Stop worshipping wax
Vinyl’s always going to have a special place in dance music but is looking down on new DJs because they don’t use it really fair?
Vinyl's always going to have a special place in dance music but is looking down on new DJs because they don't use it really fair?
Last month, Belgian festival Tomorrowland announced that, alongside its giant Talking Book main stage and basketball vest-wearing regulars, a brand-new area would be joining the festival in 2015. Tomorrowland is introducing a vinyl-only stage, hosted by none other than Sven Väth. Now, no-one can deny the allure of Sven digging through the crates and pulling out a few forgotten gems or well-worn classics. But many of the comments on the story on the Mixmag Facebook page came with a certain amount of venom.
"Finally, real DJs with real skills", said one. "I'd like to see all those twats from the main stage on there," suggested another. The general consensus seems to be (and has been for a while) that playing on vinyl denotes integrity, craftsmanship, and technical prowess, while anything else is computer trickery or witchcraft, usually eyed with suspicion and an accusation that the DJ is "just pressing play''.
Before you get your white labels in a twist, we're by no means suggesting that vinyl doesn't still have an integral role to play in dance music. Vinyl-only record labels like Lobster Theremin and Hotline are flourishing with their small-scale runs of releases, helping to keep record shops alive and, more importantly, that keen sense of oneupmanship that comes from knowing you've got your hands on a record no one else in a 100-mile radius will have.
Of course, in the age of free downloads by the dozen, there's something romantic about the DJs who grew up in a pre-internet age and spent all day on Saturdays in their local record shop, mulling over which three records to spend their hard-earned cash on when they really wanted to buy 30, and maybe that forced constraint did make them better DJs than if they'd simply been able to go online and spunk £15 on the Beatport Top 10.
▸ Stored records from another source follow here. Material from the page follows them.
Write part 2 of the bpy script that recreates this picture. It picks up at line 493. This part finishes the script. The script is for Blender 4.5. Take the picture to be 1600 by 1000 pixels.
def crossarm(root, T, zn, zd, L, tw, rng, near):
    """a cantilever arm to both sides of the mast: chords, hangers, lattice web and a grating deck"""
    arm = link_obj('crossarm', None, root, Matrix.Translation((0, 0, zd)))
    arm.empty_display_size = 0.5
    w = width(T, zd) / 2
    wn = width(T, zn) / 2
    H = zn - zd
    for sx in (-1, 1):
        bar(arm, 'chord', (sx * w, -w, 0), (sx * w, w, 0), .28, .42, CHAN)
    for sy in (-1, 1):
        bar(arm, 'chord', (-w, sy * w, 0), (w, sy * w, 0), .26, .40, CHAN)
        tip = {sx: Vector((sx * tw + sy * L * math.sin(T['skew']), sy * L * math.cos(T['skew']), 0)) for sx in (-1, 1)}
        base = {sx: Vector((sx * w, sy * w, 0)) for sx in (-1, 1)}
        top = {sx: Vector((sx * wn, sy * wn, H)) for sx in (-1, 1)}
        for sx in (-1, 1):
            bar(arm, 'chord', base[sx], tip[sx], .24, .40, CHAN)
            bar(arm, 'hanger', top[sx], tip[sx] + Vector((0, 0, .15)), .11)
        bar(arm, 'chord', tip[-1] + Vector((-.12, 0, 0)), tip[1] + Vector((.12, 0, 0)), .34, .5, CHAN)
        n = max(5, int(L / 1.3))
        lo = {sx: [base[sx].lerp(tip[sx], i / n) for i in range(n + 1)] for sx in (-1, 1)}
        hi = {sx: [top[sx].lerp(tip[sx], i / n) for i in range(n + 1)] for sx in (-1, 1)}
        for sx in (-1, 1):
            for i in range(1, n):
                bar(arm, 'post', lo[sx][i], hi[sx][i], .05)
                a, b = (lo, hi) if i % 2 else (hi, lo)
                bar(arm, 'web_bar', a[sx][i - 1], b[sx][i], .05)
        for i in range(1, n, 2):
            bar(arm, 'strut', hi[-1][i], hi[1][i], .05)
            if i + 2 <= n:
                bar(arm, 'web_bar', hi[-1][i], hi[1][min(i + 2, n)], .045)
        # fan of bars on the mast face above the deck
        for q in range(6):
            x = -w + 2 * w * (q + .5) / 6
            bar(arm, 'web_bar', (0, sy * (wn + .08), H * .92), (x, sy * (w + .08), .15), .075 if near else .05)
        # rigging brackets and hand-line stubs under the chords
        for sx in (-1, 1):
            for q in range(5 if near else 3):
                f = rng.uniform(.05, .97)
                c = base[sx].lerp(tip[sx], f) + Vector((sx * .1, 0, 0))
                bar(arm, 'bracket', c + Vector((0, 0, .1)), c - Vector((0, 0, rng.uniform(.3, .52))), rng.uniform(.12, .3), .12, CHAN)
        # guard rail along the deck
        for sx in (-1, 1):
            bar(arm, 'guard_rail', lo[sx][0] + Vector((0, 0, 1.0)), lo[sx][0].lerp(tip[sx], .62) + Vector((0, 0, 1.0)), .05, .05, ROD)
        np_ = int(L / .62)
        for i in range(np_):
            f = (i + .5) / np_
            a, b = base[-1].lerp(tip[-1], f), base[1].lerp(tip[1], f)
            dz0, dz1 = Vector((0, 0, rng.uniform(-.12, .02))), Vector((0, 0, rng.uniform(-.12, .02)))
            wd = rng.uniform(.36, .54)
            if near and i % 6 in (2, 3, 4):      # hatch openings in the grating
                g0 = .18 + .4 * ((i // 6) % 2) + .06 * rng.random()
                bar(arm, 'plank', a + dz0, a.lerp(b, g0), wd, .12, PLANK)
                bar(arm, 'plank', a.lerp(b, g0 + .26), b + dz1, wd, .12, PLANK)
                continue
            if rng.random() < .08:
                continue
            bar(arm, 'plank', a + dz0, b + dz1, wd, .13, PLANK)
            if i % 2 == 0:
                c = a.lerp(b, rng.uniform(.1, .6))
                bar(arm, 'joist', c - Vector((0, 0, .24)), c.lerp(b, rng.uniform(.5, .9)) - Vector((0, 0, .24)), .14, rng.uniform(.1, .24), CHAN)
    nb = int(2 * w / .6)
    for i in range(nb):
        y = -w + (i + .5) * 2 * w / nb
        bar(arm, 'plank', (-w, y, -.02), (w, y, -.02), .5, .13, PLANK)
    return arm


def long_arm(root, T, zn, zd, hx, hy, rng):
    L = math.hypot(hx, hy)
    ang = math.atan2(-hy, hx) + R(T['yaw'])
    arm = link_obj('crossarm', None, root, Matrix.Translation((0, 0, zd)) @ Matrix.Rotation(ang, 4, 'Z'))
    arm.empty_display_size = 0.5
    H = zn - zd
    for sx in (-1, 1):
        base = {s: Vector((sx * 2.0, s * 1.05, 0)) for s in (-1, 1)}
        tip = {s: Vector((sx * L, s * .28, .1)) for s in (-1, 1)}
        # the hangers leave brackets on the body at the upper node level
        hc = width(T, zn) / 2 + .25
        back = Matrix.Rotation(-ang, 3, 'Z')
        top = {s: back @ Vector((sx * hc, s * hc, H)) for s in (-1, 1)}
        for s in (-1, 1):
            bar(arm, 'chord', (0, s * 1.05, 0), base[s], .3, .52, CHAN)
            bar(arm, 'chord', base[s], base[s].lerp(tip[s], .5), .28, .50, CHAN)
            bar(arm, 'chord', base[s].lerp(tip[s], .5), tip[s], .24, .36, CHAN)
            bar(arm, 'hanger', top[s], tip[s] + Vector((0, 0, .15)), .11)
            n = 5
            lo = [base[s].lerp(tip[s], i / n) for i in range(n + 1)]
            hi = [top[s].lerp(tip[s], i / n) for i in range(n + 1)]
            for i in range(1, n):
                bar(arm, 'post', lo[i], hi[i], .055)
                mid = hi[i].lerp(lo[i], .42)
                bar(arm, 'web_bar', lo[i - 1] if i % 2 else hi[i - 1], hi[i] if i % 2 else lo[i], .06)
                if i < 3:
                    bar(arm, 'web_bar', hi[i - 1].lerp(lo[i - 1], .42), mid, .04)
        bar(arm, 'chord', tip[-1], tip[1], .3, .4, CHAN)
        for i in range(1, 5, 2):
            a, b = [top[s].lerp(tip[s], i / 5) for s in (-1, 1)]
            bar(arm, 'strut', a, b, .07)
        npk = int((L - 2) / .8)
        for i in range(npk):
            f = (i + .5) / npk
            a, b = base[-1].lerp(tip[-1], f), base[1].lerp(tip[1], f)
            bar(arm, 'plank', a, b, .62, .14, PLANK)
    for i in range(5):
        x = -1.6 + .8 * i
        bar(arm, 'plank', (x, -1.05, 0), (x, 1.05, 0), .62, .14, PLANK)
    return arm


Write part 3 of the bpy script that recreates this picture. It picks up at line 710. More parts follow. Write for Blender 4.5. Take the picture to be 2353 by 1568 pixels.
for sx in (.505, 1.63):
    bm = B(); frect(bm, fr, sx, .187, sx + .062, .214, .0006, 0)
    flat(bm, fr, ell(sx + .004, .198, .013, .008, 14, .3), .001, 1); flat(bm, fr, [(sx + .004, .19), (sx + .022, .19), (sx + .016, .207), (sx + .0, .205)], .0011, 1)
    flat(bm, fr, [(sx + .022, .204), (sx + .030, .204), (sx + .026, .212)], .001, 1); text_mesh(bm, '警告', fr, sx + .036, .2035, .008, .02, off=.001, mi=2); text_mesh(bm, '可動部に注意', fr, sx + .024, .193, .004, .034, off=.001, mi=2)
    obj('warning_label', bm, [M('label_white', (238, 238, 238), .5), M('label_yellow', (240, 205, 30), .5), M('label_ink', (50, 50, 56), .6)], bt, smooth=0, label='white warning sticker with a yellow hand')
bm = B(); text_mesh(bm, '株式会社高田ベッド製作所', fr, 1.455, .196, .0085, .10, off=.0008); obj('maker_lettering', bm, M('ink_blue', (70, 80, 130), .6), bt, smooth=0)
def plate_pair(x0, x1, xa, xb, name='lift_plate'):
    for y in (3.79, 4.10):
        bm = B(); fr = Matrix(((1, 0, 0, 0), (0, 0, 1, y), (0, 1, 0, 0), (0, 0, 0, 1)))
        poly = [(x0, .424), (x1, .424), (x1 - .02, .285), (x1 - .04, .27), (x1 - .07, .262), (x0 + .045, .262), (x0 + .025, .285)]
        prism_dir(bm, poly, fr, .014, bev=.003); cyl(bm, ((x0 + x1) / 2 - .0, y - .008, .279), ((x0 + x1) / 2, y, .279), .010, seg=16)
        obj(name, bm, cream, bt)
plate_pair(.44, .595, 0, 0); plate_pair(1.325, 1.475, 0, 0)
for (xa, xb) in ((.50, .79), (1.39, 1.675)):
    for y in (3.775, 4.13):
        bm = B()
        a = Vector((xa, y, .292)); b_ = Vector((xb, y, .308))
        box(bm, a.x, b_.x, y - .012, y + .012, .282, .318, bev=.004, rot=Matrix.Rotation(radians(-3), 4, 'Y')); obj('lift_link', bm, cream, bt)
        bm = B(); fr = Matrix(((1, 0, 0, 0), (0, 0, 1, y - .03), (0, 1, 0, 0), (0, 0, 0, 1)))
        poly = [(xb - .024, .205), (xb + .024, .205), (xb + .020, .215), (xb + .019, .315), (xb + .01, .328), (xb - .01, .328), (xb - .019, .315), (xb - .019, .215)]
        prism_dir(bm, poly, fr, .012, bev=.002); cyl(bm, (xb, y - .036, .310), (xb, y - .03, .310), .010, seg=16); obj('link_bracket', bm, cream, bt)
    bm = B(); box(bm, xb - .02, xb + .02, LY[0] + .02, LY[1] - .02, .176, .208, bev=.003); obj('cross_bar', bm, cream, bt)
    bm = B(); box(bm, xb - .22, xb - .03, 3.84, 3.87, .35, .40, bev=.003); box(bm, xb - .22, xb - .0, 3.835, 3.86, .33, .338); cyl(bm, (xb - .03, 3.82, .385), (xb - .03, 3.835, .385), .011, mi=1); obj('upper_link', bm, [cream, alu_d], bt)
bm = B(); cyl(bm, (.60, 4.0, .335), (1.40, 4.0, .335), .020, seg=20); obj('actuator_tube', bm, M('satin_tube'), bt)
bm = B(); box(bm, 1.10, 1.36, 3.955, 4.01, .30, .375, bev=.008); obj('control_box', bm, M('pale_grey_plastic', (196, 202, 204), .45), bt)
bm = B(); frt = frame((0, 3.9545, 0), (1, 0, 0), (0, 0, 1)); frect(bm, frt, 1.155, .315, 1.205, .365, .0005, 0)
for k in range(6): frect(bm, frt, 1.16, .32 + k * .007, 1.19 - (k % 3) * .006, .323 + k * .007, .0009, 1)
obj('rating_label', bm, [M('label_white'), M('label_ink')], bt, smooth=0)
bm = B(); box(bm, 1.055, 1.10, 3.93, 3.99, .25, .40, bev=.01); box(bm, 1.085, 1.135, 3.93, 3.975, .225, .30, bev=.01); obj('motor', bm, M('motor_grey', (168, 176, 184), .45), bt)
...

And perhaps there's something in the charge that learning to mix with records makes you better at beat-matching. But the fact is that music, like most other things, is driven by technology – and people will always use whatever's readily at hand and most practical to make and play it. No-one expects us to produce this magazine using a quill and parchment, and no-one is insisting that Martin Scorsese should get his movies edited by slicing film negatives with a razor blade and sticking them back together. Do we really need to be pompously condescending to DJs born as late as 1994 because they don't own a shelf full of Dance Mania vinyl?
Let's not forget that all this is about is throwing parties. When people first started putting two turntables together back in the 1940s, it was a revelation that you didn't have to hire a band to play continuous music to dance to. You could just have the records, in all their mixed and mastered glory, instead. It democratised things. And in the same way, the fact that now you can buy pretty much any piece of recorded music ever at the click of a button, rather than having to sycophantically court the record store clerk in the hope that he'll hold back one of those imports for you, democratises things further. It makes it easier to throw parties.
And doesn't vitriol about the superiority of vinyl reek of the kind of hostility dance music was met with when it became a real cultural force in the UK back in the 90s? Back then, for every person wholeheartedly embracing the most exciting thing to happen to music since amplification, there was one bemoaning the fact that it wasn't "Real music, made with real instruments." Surely after putting up with the charges of these philistines for years, we should be fully embracing the forward march of technology – not holding newcomers to the standards of the past. So by all means, let's love vinyl, keep buying it, DJing with it and throwing vinyl-only parties, but let's not look down on every DJ who doesn't.